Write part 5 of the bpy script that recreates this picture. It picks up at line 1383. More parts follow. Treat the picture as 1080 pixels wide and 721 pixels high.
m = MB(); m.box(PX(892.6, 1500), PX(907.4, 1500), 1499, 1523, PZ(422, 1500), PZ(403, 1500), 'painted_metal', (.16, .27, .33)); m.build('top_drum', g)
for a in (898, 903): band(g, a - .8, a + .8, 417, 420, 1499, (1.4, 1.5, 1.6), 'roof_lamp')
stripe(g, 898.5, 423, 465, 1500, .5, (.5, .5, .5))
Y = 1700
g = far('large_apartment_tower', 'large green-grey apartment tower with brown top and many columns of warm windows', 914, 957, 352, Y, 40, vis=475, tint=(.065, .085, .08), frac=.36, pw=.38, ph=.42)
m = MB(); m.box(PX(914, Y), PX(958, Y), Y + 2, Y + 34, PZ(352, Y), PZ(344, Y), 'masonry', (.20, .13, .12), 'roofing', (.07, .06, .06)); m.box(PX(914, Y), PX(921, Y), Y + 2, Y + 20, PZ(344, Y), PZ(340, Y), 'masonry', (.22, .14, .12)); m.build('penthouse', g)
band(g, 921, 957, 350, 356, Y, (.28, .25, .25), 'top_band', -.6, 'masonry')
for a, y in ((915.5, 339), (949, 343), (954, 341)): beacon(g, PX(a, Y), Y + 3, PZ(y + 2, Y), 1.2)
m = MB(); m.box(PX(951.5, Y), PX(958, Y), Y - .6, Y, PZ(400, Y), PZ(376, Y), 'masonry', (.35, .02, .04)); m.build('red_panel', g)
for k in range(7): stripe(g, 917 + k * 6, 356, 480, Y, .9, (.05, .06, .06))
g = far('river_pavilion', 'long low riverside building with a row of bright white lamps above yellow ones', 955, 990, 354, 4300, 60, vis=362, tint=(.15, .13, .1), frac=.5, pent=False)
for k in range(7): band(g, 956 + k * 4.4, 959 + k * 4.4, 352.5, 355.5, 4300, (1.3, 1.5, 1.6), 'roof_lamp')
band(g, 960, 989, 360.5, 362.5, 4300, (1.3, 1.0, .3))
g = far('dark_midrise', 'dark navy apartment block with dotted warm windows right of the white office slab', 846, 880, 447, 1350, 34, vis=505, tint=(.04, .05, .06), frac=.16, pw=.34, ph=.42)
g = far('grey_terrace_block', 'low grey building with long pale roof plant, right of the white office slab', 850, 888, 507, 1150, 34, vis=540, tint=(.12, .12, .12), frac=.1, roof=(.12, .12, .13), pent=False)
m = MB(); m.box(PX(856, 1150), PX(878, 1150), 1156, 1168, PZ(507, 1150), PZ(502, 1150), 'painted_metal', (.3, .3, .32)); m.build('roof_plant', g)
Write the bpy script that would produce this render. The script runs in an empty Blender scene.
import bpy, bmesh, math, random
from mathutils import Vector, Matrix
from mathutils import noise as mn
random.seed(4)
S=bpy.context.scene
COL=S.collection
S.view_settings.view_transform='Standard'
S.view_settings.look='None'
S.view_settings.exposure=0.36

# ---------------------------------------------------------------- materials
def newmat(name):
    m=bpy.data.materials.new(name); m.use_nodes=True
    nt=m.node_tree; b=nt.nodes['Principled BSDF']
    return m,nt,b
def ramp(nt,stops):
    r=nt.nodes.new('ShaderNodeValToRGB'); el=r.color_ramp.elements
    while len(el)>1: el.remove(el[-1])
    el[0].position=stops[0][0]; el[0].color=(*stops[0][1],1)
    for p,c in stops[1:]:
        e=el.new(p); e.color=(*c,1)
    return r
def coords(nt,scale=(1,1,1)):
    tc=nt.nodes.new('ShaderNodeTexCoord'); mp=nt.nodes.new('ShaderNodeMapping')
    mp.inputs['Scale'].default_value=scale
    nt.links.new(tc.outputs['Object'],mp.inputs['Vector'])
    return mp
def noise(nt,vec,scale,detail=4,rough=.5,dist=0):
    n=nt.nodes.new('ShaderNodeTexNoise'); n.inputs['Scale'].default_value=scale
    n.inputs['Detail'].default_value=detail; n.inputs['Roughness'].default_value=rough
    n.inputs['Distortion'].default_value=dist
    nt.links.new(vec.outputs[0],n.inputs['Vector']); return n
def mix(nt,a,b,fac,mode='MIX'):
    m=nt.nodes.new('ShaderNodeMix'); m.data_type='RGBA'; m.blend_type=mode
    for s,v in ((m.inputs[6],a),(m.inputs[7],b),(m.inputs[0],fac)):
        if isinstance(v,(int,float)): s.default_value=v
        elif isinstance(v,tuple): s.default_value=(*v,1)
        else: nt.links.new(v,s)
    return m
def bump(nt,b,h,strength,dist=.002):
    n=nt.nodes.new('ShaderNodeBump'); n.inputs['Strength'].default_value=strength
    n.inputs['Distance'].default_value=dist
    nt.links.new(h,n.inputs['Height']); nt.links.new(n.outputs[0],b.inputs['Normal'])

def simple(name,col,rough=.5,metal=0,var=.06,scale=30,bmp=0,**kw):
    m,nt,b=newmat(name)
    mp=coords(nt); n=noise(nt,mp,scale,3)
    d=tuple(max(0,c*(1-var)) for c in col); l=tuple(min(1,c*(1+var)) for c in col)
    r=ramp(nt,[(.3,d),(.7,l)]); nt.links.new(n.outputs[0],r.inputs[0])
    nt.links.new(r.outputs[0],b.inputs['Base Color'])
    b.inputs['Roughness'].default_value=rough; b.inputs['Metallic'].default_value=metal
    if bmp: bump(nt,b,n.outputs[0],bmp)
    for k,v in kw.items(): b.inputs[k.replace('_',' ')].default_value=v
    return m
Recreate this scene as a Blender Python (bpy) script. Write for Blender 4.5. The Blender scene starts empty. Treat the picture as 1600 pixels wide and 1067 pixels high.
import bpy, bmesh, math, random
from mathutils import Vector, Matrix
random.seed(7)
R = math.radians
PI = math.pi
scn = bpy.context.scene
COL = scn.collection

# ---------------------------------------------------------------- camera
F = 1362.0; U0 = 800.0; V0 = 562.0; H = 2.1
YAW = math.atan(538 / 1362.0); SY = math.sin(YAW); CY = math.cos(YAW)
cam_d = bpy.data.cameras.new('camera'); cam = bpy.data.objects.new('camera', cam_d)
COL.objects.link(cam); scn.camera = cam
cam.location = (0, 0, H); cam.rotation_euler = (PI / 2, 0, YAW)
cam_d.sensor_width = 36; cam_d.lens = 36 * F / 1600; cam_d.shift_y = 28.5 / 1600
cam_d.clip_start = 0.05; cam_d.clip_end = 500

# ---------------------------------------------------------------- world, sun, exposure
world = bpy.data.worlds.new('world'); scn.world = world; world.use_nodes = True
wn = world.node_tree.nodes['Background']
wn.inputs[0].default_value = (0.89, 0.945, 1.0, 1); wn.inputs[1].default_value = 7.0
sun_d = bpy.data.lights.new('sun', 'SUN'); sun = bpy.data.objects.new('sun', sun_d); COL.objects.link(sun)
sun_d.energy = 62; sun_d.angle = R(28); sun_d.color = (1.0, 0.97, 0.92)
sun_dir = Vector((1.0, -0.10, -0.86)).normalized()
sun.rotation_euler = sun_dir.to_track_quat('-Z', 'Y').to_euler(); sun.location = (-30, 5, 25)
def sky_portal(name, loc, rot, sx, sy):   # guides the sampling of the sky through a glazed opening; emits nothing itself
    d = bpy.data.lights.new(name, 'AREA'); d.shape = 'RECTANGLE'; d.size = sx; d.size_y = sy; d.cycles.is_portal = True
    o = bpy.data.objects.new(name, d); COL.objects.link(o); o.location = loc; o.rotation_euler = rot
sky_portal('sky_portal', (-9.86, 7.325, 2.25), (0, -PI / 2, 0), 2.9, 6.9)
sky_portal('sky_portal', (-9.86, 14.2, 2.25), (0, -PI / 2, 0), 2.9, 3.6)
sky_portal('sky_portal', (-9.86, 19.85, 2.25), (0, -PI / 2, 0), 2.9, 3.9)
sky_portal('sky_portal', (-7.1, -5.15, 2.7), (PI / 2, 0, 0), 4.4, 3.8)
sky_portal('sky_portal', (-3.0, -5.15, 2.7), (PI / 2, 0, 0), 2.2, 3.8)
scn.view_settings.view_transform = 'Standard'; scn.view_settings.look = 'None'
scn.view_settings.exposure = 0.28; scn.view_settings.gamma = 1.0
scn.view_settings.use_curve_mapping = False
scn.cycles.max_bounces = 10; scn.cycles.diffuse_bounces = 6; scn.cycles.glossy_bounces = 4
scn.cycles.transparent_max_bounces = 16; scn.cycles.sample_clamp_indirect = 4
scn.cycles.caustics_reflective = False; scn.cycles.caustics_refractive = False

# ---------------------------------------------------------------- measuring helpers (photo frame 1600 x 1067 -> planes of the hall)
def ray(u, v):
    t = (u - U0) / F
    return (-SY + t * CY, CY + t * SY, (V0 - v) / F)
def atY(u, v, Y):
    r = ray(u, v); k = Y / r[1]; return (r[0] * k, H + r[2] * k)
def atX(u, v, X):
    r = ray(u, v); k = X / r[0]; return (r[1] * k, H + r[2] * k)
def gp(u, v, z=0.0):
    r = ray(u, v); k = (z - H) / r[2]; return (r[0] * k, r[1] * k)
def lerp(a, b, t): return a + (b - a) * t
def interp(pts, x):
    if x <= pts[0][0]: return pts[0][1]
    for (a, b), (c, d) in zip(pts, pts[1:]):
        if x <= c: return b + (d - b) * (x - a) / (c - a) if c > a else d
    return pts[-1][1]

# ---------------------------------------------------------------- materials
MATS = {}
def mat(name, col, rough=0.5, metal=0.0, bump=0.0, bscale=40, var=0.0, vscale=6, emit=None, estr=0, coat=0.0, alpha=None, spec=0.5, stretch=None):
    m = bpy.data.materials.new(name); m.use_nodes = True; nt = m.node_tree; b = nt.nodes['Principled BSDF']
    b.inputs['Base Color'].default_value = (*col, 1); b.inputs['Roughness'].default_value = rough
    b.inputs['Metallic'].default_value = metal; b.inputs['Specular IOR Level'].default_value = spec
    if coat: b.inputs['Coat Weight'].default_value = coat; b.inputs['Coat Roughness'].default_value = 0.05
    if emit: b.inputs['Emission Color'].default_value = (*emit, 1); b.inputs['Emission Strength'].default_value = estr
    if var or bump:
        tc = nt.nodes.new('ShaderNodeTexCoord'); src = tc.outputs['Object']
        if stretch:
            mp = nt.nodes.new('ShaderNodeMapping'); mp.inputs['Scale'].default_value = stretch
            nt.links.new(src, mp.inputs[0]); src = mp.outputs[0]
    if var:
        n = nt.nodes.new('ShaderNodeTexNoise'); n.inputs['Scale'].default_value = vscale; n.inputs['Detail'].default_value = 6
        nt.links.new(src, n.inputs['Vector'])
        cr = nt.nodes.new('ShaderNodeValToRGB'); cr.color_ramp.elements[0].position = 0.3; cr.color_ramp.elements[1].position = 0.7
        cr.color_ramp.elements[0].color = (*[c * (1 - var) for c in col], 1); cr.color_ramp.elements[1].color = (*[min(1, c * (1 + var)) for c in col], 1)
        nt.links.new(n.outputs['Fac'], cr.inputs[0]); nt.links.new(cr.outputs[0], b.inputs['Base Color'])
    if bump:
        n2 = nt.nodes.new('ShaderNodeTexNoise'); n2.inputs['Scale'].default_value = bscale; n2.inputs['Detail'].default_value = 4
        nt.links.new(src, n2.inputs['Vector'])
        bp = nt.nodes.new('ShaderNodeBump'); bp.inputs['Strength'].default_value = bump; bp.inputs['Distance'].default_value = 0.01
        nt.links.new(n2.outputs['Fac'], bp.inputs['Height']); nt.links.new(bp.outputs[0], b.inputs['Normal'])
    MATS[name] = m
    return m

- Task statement
Take every line from the data above that holds "scene" and copy it out.

- The response
Write the bpy script that would produce this render. The script runs in an empty Blender scene.
S=bpy.context.scene
Recreate this scene as a Blender Python (bpy) script. Write for Blender 4.5. The Blender scene starts empty. Treat the picture as 1600 pixels wide and 1067 pixels high.
scn = bpy.context.scene